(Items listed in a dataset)
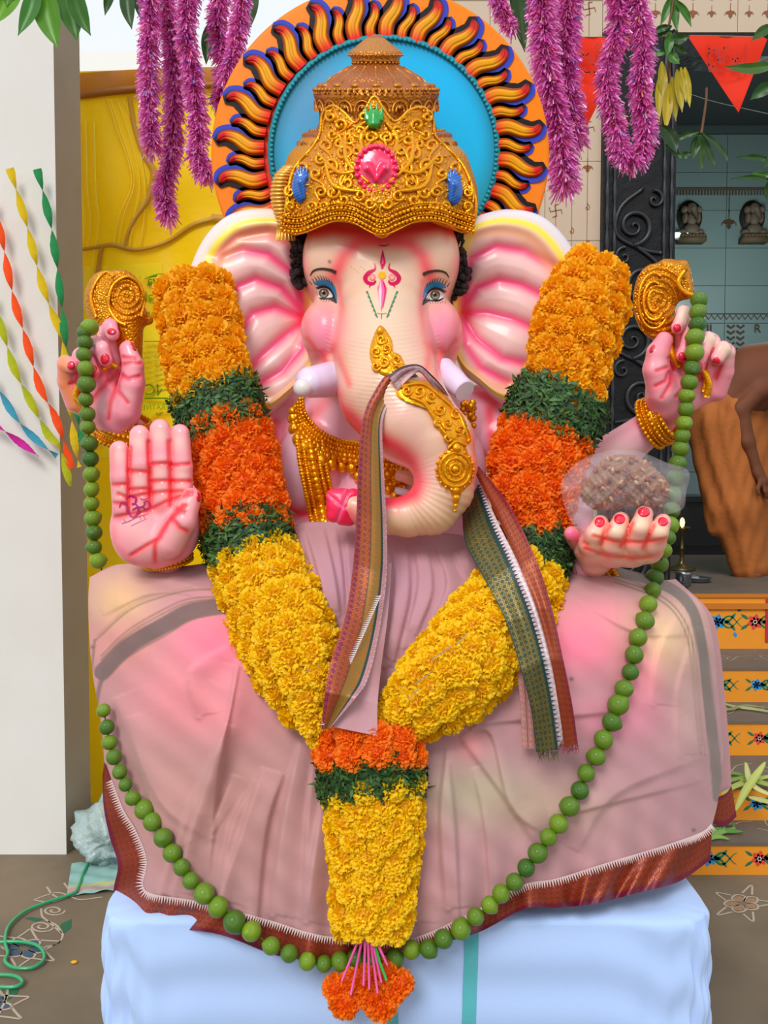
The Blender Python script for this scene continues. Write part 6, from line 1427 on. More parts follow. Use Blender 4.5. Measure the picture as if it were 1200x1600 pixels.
rl = random.Random(5)
for (x, y, q_, r) in lp:
    rr_ = r * (D0 - q_*SPX) / F
    inst('lime', lime_me, Q(np.array([x, y, q_], float)), lg, (rl.uniform(0, 6), rl.uniform(0, 6), rl.uniform(0, 6)), rr_ * 1.08)
mb = MB(); mb.add(tube(np.array([p_[:3] for p_ in lp], float), 1.3, 5)); mb.build('thread', mat('green_thread', '#2f5a1a', .8), lg)
# ================================================================== TINSEL
foil = mat('pink_foil', '#d75fc0', .25, metal=.15, transl=.3, attr=True)
def tinsel(pts, d, r, label, dens=13):
    pts = catmull([(x, y, 0) for x, y in pts], 8); pts = resample(pts, max(4, int(len(pts)))); s = d / F
    root = thing('tinsel_garland', label, 'tinsel', P(pts[-1][0], pts[-1][1], d), 'pink tinsel garlands hanging at the top')
    W = P(pts[:, 0], pts[:, 1], d); mb = MB(False); mb.add(tube(W, .0012, 5)); mb.build('string', mat('tinsel_string', '#8a3a7a', .6), root)
    Ls = np.r_[0, np.cumsum(np.linalg.norm(np.diff(pts, axis=0), axis=1))]; n = int(Ls[-1]*dens); r_ = random.Random(int(pts[0][0]*7)); mb = MB(False)
    tt = np.array([r_.uniform(0, Ls[-1]) for _ in range(n)]); base = np.stack([np.interp(tt, Ls, W[:, k]) for k in range(3)], 1)
    cols_ = [lin(c) for c in ('#ee8cd4', '#e476c8', '#f6a8e2', '#d866b4', '#ee90c8', '#f8c0ea', '#e488d4')]; sp_ = [lin(c) for c in ('#ffffff', '#8fa4ff', '#ffc07a', '#ff8f8f')]
    Vs = []; Cs = []; Fs = []
    for i in range(n):
        dv = np.array([r_.gauss(0, 1) for _ in range(3)]); dv /= np.linalg.norm(dv); dv[2] -= .25; L_ = r*s*r_.uniform(.6, 1.25)
        w_ = np.cross(dv, [r_.gauss(0, 1), r_.gauss(0, 1), r_.gauss(0, 1)]); w_ /= np.linalg.norm(w_) + 1e-9; w_ *= s*r_.uniform(.7, 1.5)
        p0 = base[i]; p1 = p0 + dv*L_*.6; p2 = p0 + dv*L_ + np.array([0, 0, -.2*L_]); k = len(Vs)*6
        Vs.append([p0 - w_, p0 + w_, p1 - w_, p1 + w_, p2 - w_*.8, p2 + w_*.8]); Fs += [(k, k+1, k+3, k+2), (k+2, k+3, k+5, k+4)]
        Cs.append(np.tile(r_.choice(sp_) if r_.random() < .05 else r_.choice(cols_), (6, 1)))
    o = link_mesh('foil_strips', np.array(Vs).reshape(-1, 3), Fs, foil, root, np.concatenate(Cs), smooth=False); o['kind'] = 'stuff'
DTI = 2.85; tdz = 0.0
for pts, r, lb in [([(236, -40), (233, 60), (232, 150), (238, 232)], 17, 'pink tinsel garland nearest the white pillar, ending level with halo'),
                   ([(262, -40), (258, 10), (268, 60), (272, 150), (268, 240), (256, 290), (264, 338)], 18, 'longest pink tinsel garland left of halo, its end reaching lowest'),
                   ([(300, -40), (290, 40), (302, 120), (310, 200), (308, 240), (326, 272)], 18, 'pink tinsel garland left of halo with a forked tip bending right'),
                   ([(348, -40), (340, 40), (352, 110), (342, 160)], 18, 'short pink tinsel garland beside the left rim of the halo'),
                   ([(378, -40), (376, 20), (362, 90), (350, 120)], 16, 'pink tinsel garland passing behind the upper left rim of halo'),
                   ([(776, -40), (778, 0), (800, 40)], 15, 'short pink tinsel end behind the upper right rim of halo'),
                   ([(846, -40), (850, 60), (862, 150), (876, 220), (884, 288)], 24, 'thick pink tinsel garland right of halo, over the swastika tiles'),
                   ([(892, -40), (884, 50), (886, 120), (892, 180), (898, 216)], 23, 'pink tinsel garland in front of the left orange pennant'),
                   ([(962, -40), (966, 40), (948, 120), (962, 190), (974, 240), (994, 244), (1010, 200), (1000, 130), (1006, 60), (986, -40)], 19, 'pink tinsel garland hanging as a long loop over the black door frame')]:
    tinsel(pts, DTI + tdz, r, lb, 16 if r < 22 else 20); tdz = .12 - tdz

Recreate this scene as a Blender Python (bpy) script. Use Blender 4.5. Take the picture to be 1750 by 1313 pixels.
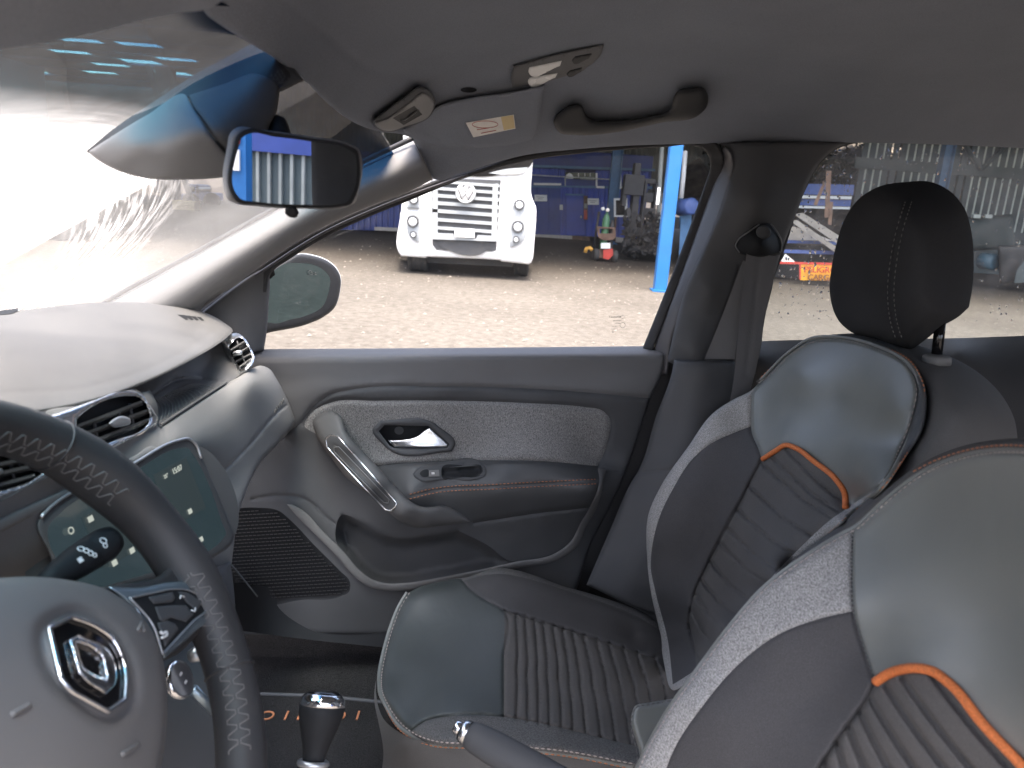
import bpy, bmesh, math, random
import numpy as np
from mathutils import Vector, Matrix
from mathutils.geometry import delaunay_2d_cdt

random.seed(7); RNG = np.random.default_rng(7)
for o in list(bpy.data.objects): bpy.data.objects.remove(o)
SC = bpy.context.scene
COL = SC.collection
R = math.radians

# ------------------------------------------------------------------ camera
F, CX, CY = 1297.0, 875.0, 656.5            # focal length and centre in photograph pixels
PITCH, TILT = R(14.2), R(3.8)               # camera looks down a little; the car stands nose-down on the yard
CAM = np.array([0.0, 0.0, 1.5])
cp_, sp_ = math.cos(PITCH), math.sin(PITCH)
ct_, st_ = math.cos(TILT), math.sin(TILT)
cam_data = bpy.data.cameras.new('camera'); cam = bpy.data.objects.new('camera', cam_data)
COL.objects.link(cam); SC.camera = cam
cam_data.sensor_width = 36.0; cam_data.lens = 36.0 * F / 1750.0
cam_data.clip_start = 0.02; cam_data.clip_end = 2000
_r = Vector((ct_, 0, st_)); _f = Vector((st_ * sp_, cp_, -sp_ * ct_)); _u = _r.cross(_f)
cam.matrix_world = Matrix(((_r.x, _u.x, -_f.x, CAM[0]), (_r.y, _u.y, -_f.y, CAM[1]),
                           (_r.z, _u.z, -_f.z, CAM[2]), (0, 0, 0, 1)))
cam_data.dof.use_dof = True; cam_data.dof.focus_distance = 1.5; cam_data.dof.aperture_fstop = 9.0

# ------------------------------------------------------------------ sky, sun, exposure
SUN_DIR = Vector((0.02, -0.26, 0.95)).normalized()     # towards the sun: high, a little to the driver's side
world = bpy.data.worlds.new('World'); SC.world = world; world.use_nodes = True
nt = world.node_tree; nt.nodes.clear()
sky = nt.nodes.new('ShaderNodeTexSky'); sky.sky_type = 'NISHITA'; sky.sun_disc = False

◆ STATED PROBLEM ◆
Start with the line that includes "Recreate this scene" and finish with the line that includes "cam_data.dof.use_dof = True;": reproduce those lines exactly, nothing before or after, and omit any pictures.

◆ COMPLETE ANSWER ◆
Recreate this scene as a Blender Python (bpy) script. Use Blender 4.5. Take the picture to be 1750 by 1313 pixels.
import bpy, bmesh, math, random
import numpy as np
from mathutils import Vector, Matrix
from mathutils.geometry import delaunay_2d_cdt

random.seed(7); RNG = np.random.default_rng(7)
for o in list(bpy.data.objects): bpy.data.objects.remove(o)
SC = bpy.context.scene
COL = SC.collection
R = math.radians

# ------------------------------------------------------------------ camera
F, CX, CY = 1297.0, 875.0, 656.5            # focal length and centre in photograph pixels
PITCH, TILT = R(14.2), R(3.8)               # camera looks down a little; the car stands nose-down on the yard
CAM = np.array([0.0, 0.0, 1.5])
cp_, sp_ = math.cos(PITCH), math.sin(PITCH)
ct_, st_ = math.cos(TILT), math.sin(TILT)
cam_data = bpy.data.cameras.new('camera'); cam = bpy.data.objects.new('camera', cam_data)
COL.objects.link(cam); SC.camera = cam
cam_data.sensor_width = 36.0; cam_data.lens = 36.0 * F / 1750.0
cam_data.clip_start = 0.02; cam_data.clip_end = 2000
_r = Vector((ct_, 0, st_)); _f = Vector((st_ * sp_, cp_, -sp_ * ct_)); _u = _r.cross(_f)
cam.matrix_world = Matrix(((_r.x, _u.x, -_f.x, CAM[0]), (_r.y, _u.y, -_f.y, CAM[1]),
                           (_r.z, _u.z, -_f.z, CAM[2]), (0, 0, 0, 1)))
cam_data.dof.use_dof = True; cam_data.dof.focus_distance = 1.5; cam_data.dof.aperture_fstop = 9.0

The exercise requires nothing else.